= Directions for this task =
Repeat everything from the first line of the listing below through the line that contains "SC.camera = cam_ob", exactly. Leave out pictures.

-- start of Data shown --

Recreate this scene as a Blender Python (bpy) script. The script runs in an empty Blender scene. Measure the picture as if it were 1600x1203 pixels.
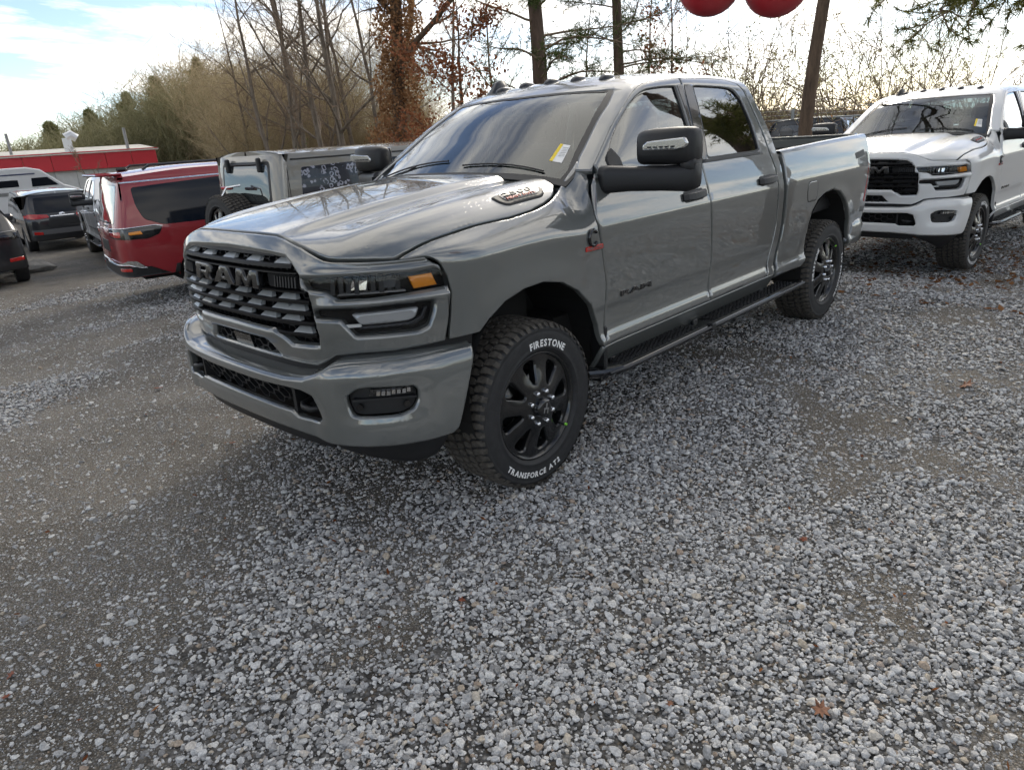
import bpy, math, random
import numpy as np
from mathutils import Vector, Matrix
from mathutils.geometry import delaunay_2d_cdt
random.seed(7)
RNG = np.random.default_rng(7)
SC = bpy.context.scene
COL = SC.collection
R = math.radians

# ------------------------------------------------------------------ camera
CAM_POS = (2.3703, 3.0897, 1.6865)
cam = bpy.data.cameras.new('camera'); cam_ob = bpy.data.objects.new('camera', cam); COL.objects.link(cam_ob)
cam.sensor_fit = 'HORIZONTAL'; cam.sensor_width = 36.0; cam.lens = 1083.24 / 1600 * 36.0
cam.clip_start = 0.05; cam.clip_end = 2000
_r = (-.67774441, .73261372, -.06276662); _d = (.28859791, .18652549, -.93910569); _f = (-.67629414, -.65458795, -.3378474)
cam_ob.matrix_world = Matrix(((_r[0], -_d[0], -_f[0], CAM_POS[0]), (_r[1], -_d[1], -_f[1], CAM_POS[1]), (_r[2], -_d[2], -_f[2], CAM_POS[2]), (0, 0, 0, 1)))
SC.camera = cam_ob

# ------------------------------------------------------------------ sky, sun, exposure
SUN_AZ, SUN_EL = R(-156), R(31)          # direction towards the sun (math azimuth), elevation
world = bpy.data.worlds.new('World'); SC.world = world; world.use_nodes = True
nt = world.node_tree; nt.nodes.clear()
N = nt.nodes.new; L = nt.links.new
out = N('ShaderNodeOutputWorld'); bg = N('ShaderNodeBackground'); bg.inputs[1].default_value = 0.085
sky = N('ShaderNodeTexSky'); sky.sky_type = 'NISHITA'; sky.sun_disc = False
sky.sun_elevation = SUN_EL; sky.sun_rotation = math.pi / 2 - SUN_AZ; sky.air_density = 0.75; sky.dust_density = 0.40; sky.ozone_density = 1.0
tc = N('ShaderNodeTexCoord'); sep = N('ShaderNodeSeparateXYZ'); L(tc.outputs['Generated'], sep.inputs[0])
den = N('ShaderNodeMath'); den.operation = 'ADD'; den.inputs[1].default_value = .16; L(sep.outputs[2], den.inputs[0])
dx = N('ShaderNodeMath'); dx.operation = 'DIVIDE'; L(sep.outputs[0], dx.inputs[0]); L(den.outputs[0], dx.inputs[1])
dy = N('ShaderNodeMath'); dy.operation = 'DIVIDE'; L(sep.outputs[1], dy.inputs[0]); L(den.outputs[0], dy.inputs[1])
cmb = N('ShaderNodeCombineXYZ'); L(dx.outputs[0], cmb.inputs[0]); L(dy.outputs[0], cmb.inputs[1])
mp = N('ShaderNodeMapping'); mp.inputs['Rotation'].default_value = (0, 0, R(25)); mp.inputs['Scale'].default_value = (.55, 1.25, 1); L(cmb.outputs[0], mp.inputs[0])
n1 = N('ShaderNodeTexNoise'); n1.inputs['Scale'].default_value = 1.15; n1.inputs['Detail'].default_value = 9; n1.inputs['Roughness'].default_value = .62; n1.inputs['Distortion'].default_value = .35; L(mp.outputs[0], n1.inputs['Vector'])
ramp = N('ShaderNodeValToRGB'); ramp.color_ramp.elements[0].position = .44; ramp.color_ramp.elements[1].position = .60; L(n1.outputs[0], ramp.inputs[0])
cl = N('ShaderNodeMath'); cl.operation = 'MULTIPLY'; cl.inputs[1].default_value = .93; L(ramp.outputs[0], cl.inputs[0])
# thin cloud: brighter than the blue behind it, tinted by the sky it hangs in
bw = N('ShaderNodeRGBToBW'); L(sky.outputs[0], bw.inputs[0])
cmul = N('ShaderNodeMath'); cmul.operation = 'MULTIPLY'; cmul.inputs[1].default_value = 0.15; L(bw.outputs[0], cmul.inputs[0])
cadd = N('ShaderNodeMath'); cadd.operation = 'ADD'; cadd.inputs[1].default_value = 10.6; L(cmul.outputs[0], cadd.inputs[0])
ccol = N('ShaderNodeMixRGB'); ccol.blend_type = 'MULTIPLY'; ccol.inputs[0].default_value = 1; L(cadd.outputs[0], ccol.inputs[1]); ccol.inputs[2].default_value = (1, .955, .875, 1)
mixc = N('ShaderNodeMixRGB'); L(cl.outputs[0], mixc.inputs[0]); L(sky.outputs[0], mixc.inputs[1]); L(ccol.outputs[0], mixc.inputs[2])
L(mixc.outputs[0], bg.inputs[0]); L(bg.outputs[0], out.inputs[0])

sun = bpy.data.lights.new('sun', 'SUN'); sun.energy = 1.1; sun.angle = R(20); sun.color = (1, .91, .77)
sun_ob = bpy.data.objects.new('sun', sun); COL.objects.link(sun_ob)
sd = Vector((math.cos(SUN_EL) * math.cos(SUN_AZ), math.cos(SUN_EL) * math.sin(SUN_AZ), math.sin(SUN_EL)))
sun_ob.rotation_euler = sd.to_track_quat('Z', 'Y').to_euler(); sun_ob.location = sd * 60
vs = SC.view_settings; vs.view_transform = 'Standard'; vs.look = 'None'; vs.exposure = 1.12; vs.gamma = 1; vs.use_curve_mapping = False
SC.cycles.max_bounces = 6; SC.cycles.diffuse_bounces = 2; SC.cycles.glossy_bounces = 4; SC.cycles.use_adaptive_sampling = True; SC.cycles.adaptive_threshold = .05; SC.cycles.transparent_max_bounces = 16; SC.cycles.caustics_reflective = False; SC.cycles.caustics_refractive = False
SC.cycles.use_denoising = True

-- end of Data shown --

= Solution for this task =
Recreate this scene as a Blender Python (bpy) script. The script runs in an empty Blender scene. Measure the picture as if it were 1600x1203 pixels.
import bpy, math, random
import numpy as np
from mathutils import Vector, Matrix
from mathutils.geometry import delaunay_2d_cdt
random.seed(7)
RNG = np.random.default_rng(7)
SC = bpy.context.scene
COL = SC.collection
R = math.radians

# ------------------------------------------------------------------ camera
CAM_POS = (2.3703, 3.0897, 1.6865)
cam = bpy.data.cameras.new('camera'); cam_ob = bpy.data.objects.new('camera', cam); COL.objects.link(cam_ob)
cam.sensor_fit = 'HORIZONTAL'; cam.sensor_width = 36.0; cam.lens = 1083.24 / 1600 * 36.0
cam.clip_start = 0.05; cam.clip_end = 2000
_r = (-.67774441, .73261372, -.06276662); _d = (.28859791, .18652549, -.93910569); _f = (-.67629414, -.65458795, -.3378474)
cam_ob.matrix_world = Matrix(((_r[0], -_d[0], -_f[0], CAM_POS[0]), (_r[1], -_d[1], -_f[1], CAM_POS[1]), (_r[2], -_d[2], -_f[2], CAM_POS[2]), (0, 0, 0, 1)))
SC.camera = cam_ob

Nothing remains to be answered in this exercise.